Ponte Sublicio
The literary tradition associates the Aventine hill with the legend of Rome's foundation: there, Remus is said to have taken the auspices while his brother Romulus chose the Palatine hill. The opposition between the two locations perhaps finds its exegesis in a supposed antagonism between patricians and plebeians that, as stated by the ancient sources, started in the 5th century BC. By the Late Republican period, because of the status of the dwellers and the nature of the religious cults, the Aventine became commonly associated with the plebs; the Palatine with the patriciate.
The earliest fortification walls on the Aventine, remnants of which are still visible in several locations, are attributed to the king Servius Tullius (6th century BC). Since the hill remained outside the sacred boundaries of the city (pomerium) until the principate of Claudius (AD 41-54), the Aventine was the ideal place for the foundation of temples dedicated to deities that did not belong to the original Roman pantheon that, according to Roman religious prescriptions, could not be located inside the pomerium. The settling of people deported since the Early Republican period from the newly conquered towns of Latium on the Aventine also promoted the introduction and diffusion of new cults.
The earliest known temple on the Aventine was that of Diana founded by the king Servius Tullius. In its vicinity once stood the temple of Minerva, religious center for some of the city's commercial guilds. In the area of modern Santa Sabina was probably located the temple of Juno Regina, dedicated in 392 BC by Furius Camillus. A sanctuary of Ceres, Liberus, and Libera was dedicated in 493 BC on the northeastern slope of the Aventine, in front of the Circus Maximus. With the expansion of Rome's sacred boundary by the emperor Claudius, the area of this temple fell under the religious and legal prescriptions of territories "intra pomerium".

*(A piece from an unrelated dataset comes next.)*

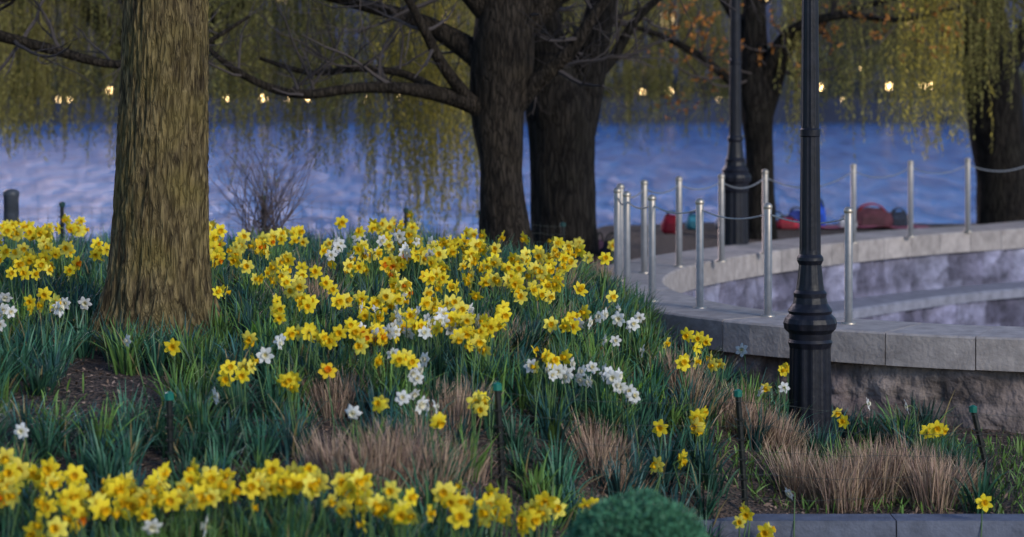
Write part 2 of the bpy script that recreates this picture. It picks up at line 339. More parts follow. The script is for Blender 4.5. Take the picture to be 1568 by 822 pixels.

During the Imperial period, new cults of oriental deities were introduced on the Aventine. A sanctuary of Jupiter Dolichenus was dedicated in AD 138; its remains have been identified in the 1930s. Under the church of Santa Prisca there is a shrine to the god Mithra dating to the 2nd century AD; in the same period, the structure under the church of Santa Sabina functioned as a center of congregation for devotees of Isis.
Intense building activity affected the urban image of the hill through time. Initially, there was the construction of mostly apartment buildings, promoted by the lex Icinia de Aventino publicando of 456 BC that declared the hill public land (ager publicus) and distributed it to members of the plebs. Aristocratic residences during this period, such as that of the poet Ennius (239-169 BC) were rare. It was only during the Imperial period that the Aventine became a predominantly aristocratic neighborhood. The ancient sources place here the house of the emperor Vitellius in the second half of the 1st century AD, and at the beginning of the 2nd century AD the personal estates of Trajan (privata Traiani) and the house of his friend, the general Lucius Licinius Sura, that was probably located in proximity of his bath complex.
The opulence of the residences was probably the cause of the destruction of the Aventine by the army of Alaric, king of the Visigoth, that ransacked Rome in AD 410. After the incursions, many of the properties were donated to the church by their Roman owners, who did not have the means to restore or maintain them. Thus, in the 5th century AD, the earliest Christian churches – including Santa Sabina, San Bonifacio, and Santa Prisca – were erected.
The progressive abandonment of the hill and the raise of Christian buildings determined a return to the primarily agricultural destination of the Aventine, which continued until twenty year ago, in spite of a building boom at the beginning of the 20th century.